▶ **YOUR TASK**
Copy the data precisely, character for character, and leave out every picture.

▶ **MATERIAL PROVIDED**
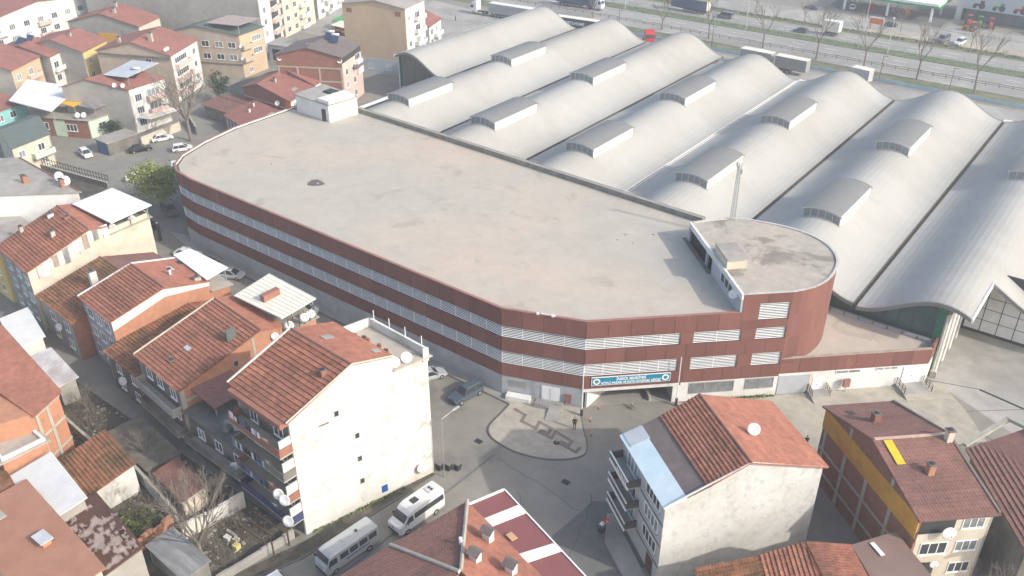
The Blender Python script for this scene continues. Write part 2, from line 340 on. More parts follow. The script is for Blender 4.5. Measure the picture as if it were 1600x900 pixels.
    def tank(s, a, t, ang=0):
        c = s.rp(a, t) + Vector((0, 0, .1)); ca, sa = math.cos(R(ang)), math.sin(R(ang)); ex = Vector((ca, sa, 0)); ey = Vector((-sa, ca, 0))
        pn = MB().slab([c, c + ex * 2.0, c + ex * 2.0 + ey * 1.7 + V(0, 0, 1.1), c + ey * 1.7 + V(0, 0, 1.1)], .08).build('solar_panel', solar, s.root)
        tk = MB().tube(c + ey * 2.0 + V(0, 0, 1.25) + ex * .1, c + ey * 2.0 + ex * 1.9 + V(0, 0, 1.25), .28, n=10).build('water_tank', sheet_white, pn, True)
        mb = MB(); 
        for q in (.2, 1.8): mb.bar(c + ey * 1.95 + ex * q, c + ey * 1.95 + ex * q + V(0, 0, 1.1), .06, .06, (1, 0, 0))
        mb.build('stand', metal_grey, pn)
def dish(p, r, face, mast, parent):
    p = Vector(p); f = Vector(face).normalized(); a = f.cross(Vector((0, 0, 1))).normalized(); b = a.cross(f); mb = MB(); rings = []
    c = p + Vector((0, 0, mast)) + f * .15
    for k, (rr, dd) in enumerate(((.04, 0), (.35, .02), (.7, .075), (1, .16))):
        rings.append([c + (a * math.cos(2 * math.pi * i / 18) + b * math.sin(2 * math.pi * i / 18)) * r * rr + f * dd * r * 1.2 for i in range(18)])
    back = [[q - f * .03 for q in rg] for rg in reversed(rings)]
    mb.loft(rings + back)
    d = mb.build('satellite_dish', dish_m, parent, True)
    MB().tube(p, p + Vector((0, 0, mast + .05)), .035, n=6).tube(p + Vector((0, 0, mast)), c, .03).tube(c - b * r * .8, c + f * r * .9, .018).tube(c + f * r * .85, c + f * r * 1.05, .05, n=6).build('feed_arm', metal_grey, d)
def canopy(parent, quad, z0, z1, m, th=.1, posts=(), postz=0, rib=None, name='canopy'):
    "sheet roof on posts; quad = plan corners, first two at z0, last two at z1"
    zs = (z0, z0, z1, z1); poly = [Vector((x, y, z)) for (x, y), z in zip(quad, zs)]
    c = MB().slab(poly, th).build(name, m, parent)
    if rib:
        u = poly[1] - poly[0]; v = poly[3] - poly[0]; n = u.cross(v).normalized(); n = n if n.z > 0 else -n; k = max(2, int(u.length / rib)); mb = MB()
        for i in range(k + 1):
            q = poly[0] + u * (i / k) * .995; v2 = lerp(poly[3], poly[2], i / k) - lerp(poly[0], poly[1], i / k)
            mb.par(q + n * .002, v2, u.normalized() * .07, n * .05)
        mb.build('sheet_ribs', m, c)
    for x, y in posts:
        MB().box(x - .06, x + .06, y - .06, y + .06, postz, min(z0, z1) - th).build('post', metal_grey, c)
    return c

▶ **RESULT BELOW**
The Blender Python script for this scene continues. Write part 2, from line 340 on. More parts follow. The script is for Blender 4.5. Measure the picture as if it were 1600x900 pixels.
    def tank(s, a, t, ang=0):
        c = s.rp(a, t) + Vector((0, 0, .1)); ca, sa = math.cos(R(ang)), math.sin(R(ang)); ex = Vector((ca, sa, 0)); ey = Vector((-sa, ca, 0))
        pn = MB().slab([c, c + ex * 2.0, c + ex * 2.0 + ey * 1.7 + V(0, 0, 1.1), c + ey * 1.7 + V(0, 0, 1.1)], .08).build('solar_panel', solar, s.root)
        tk = MB().tube(c + ey * 2.0 + V(0, 0, 1.25) + ex * .1, c + ey * 2.0 + ex * 1.9 + V(0, 0, 1.25), .28, n=10).build('water_tank', sheet_white, pn, True)
        mb = MB(); 
        for q in (.2, 1.8): mb.bar(c + ey * 1.95 + ex * q, c + ey * 1.95 + ex * q + V(0, 0, 1.1), .06, .06, (1, 0, 0))
        mb.build('stand', metal_grey, pn)
def dish(p, r, face, mast, parent):
    p = Vector(p); f = Vector(face).normalized(); a = f.cross(Vector((0, 0, 1))).normalized(); b = a.cross(f); mb = MB(); rings = []
    c = p + Vector((0, 0, mast)) + f * .15
    for k, (rr, dd) in enumerate(((.04, 0), (.35, .02), (.7, .075), (1, .16))):
        rings.append([c + (a * math.cos(2 * math.pi * i / 18) + b * math.sin(2 * math.pi * i / 18)) * r * rr + f * dd * r * 1.2 for i in range(18)])
    back = [[q - f * .03 for q in rg] for rg in reversed(rings)]
    mb.loft(rings + back)
    d = mb.build('satellite_dish', dish_m, parent, True)
    MB().tube(p, p + Vector((0, 0, mast + .05)), .035, n=6).tube(p + Vector((0, 0, mast)), c, .03).tube(c - b * r * .8, c + f * r * .9, .018).tube(c + f * r * .85, c + f * r * 1.05, .05, n=6).build('feed_arm', metal_grey, d)
def canopy(parent, quad, z0, z1, m, th=.1, posts=(), postz=0, rib=None, name='canopy'):
    "sheet roof on posts; quad = plan corners, first two at z0, last two at z1"
    zs = (z0, z0, z1, z1); poly = [Vector((x, y, z)) for (x, y), z in zip(quad, zs)]
    c = MB().slab(poly, th).build(name, m, parent)
    if rib:
        u = poly[1] - poly[0]; v = poly[3] - poly[0]; n = u.cross(v).normalized(); n = n if n.z > 0 else -n; k = max(2, int(u.length / rib)); mb = MB()
        for i in range(k + 1):
            q = poly[0] + u * (i / k) * .995; v2 = lerp(poly[3], poly[2], i / k) - lerp(poly[0], poly[1], i / k)
            mb.par(q + n * .002, v2, u.normalized() * .07, n * .05)
        mb.build('sheet_ribs', m, c)
    for x, y in posts:
        MB().box(x - .06, x + .06, y - .06, y + .06, postz, min(z0, z1) - th).build('post', metal_grey, c)
    return c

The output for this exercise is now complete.